Sure, once you start dividing students into subclasses, you are going to get different answers for different subclasses. Even if you are just talking about a college, research grants, say, are typically earmarked, and may mean a lot to some students, very little to others.
On this specific issue, I note Princeton reported:
Of the $219 million in net total tuition, fees, and auxiliary revenue recognized in fiscal year 2022, $188 million was from undergraduate students, $22 million was from graduate students, and $9 million was from other sources.
I think this reflects a general truism–outside of the sorts of professional schools Princeton doesn’t have, net tuition at these elite private colleges mostly comes from undergrads. Most grads expect to get funding.
Harvard then had a fun chart breaking it down by unit. Law was 47% gifts, 45% net tuition, 3% research, 5% other.

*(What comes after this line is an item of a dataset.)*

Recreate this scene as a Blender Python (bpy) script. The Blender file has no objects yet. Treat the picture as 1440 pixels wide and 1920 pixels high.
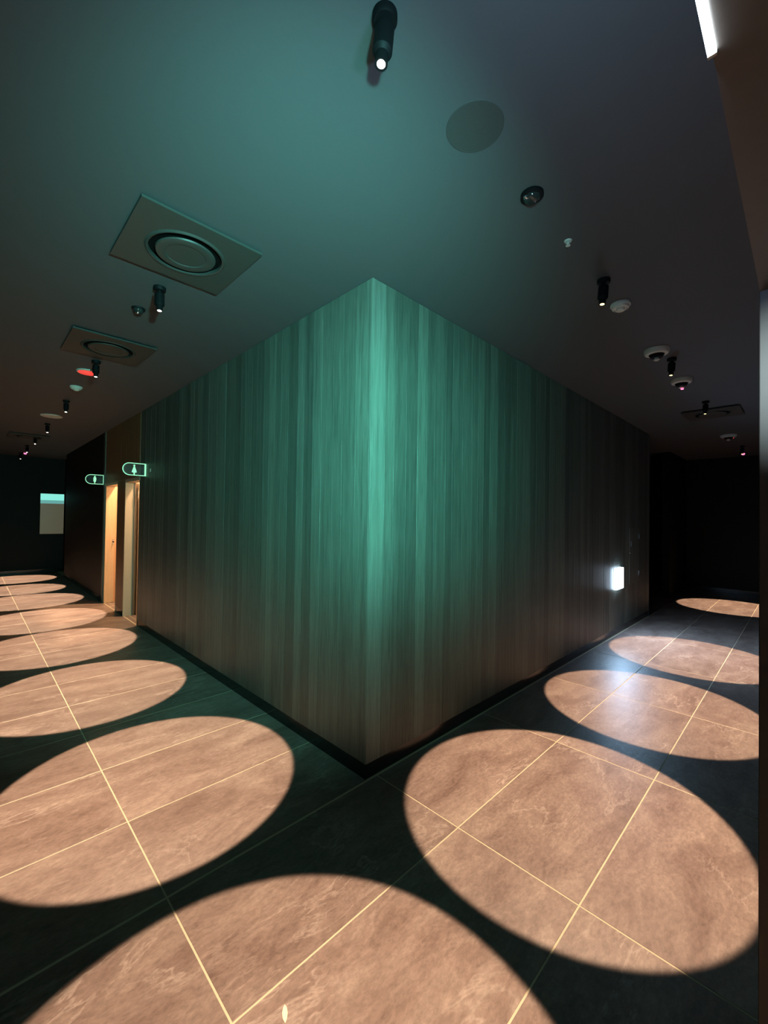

Faculty of Arts & Sciences (which I assume includes grad students, although I again suspect the college students would dominate the net tuition in this category) was 59% gifts, 22% net tuition, 13% research, 6% other. Engineering & Applied Sciences was 38% research grants, 38% gifts, 21% other, and 3% net tuition. So basically, FAS was somewhere in the middle between the “extremes” of law and tech in the biggest categories.
OK, so no surprise here–tech stuff at Harvard looks at least more like MIT. FAS stuff at Harvard at least looks more like Princeton. Law is more tuition driven than any of those (although still gets a lot of gift support).
But I am not sure this is motivating a change in understanding the incentives, other than just adding nuance. Harvard does do tech stuff, and research grants are important to supporting tech stuff, not so much net tuition. Harvard also does professional stuff, and that balance may reverse in those cases. But it also does a lot of non-tech, non-professional stuff, and net tuition falls in between in those cases. And in all cases, gifts are big for Harvard, but bigger in professional than tech, and even bigger in non-tech/non-professional.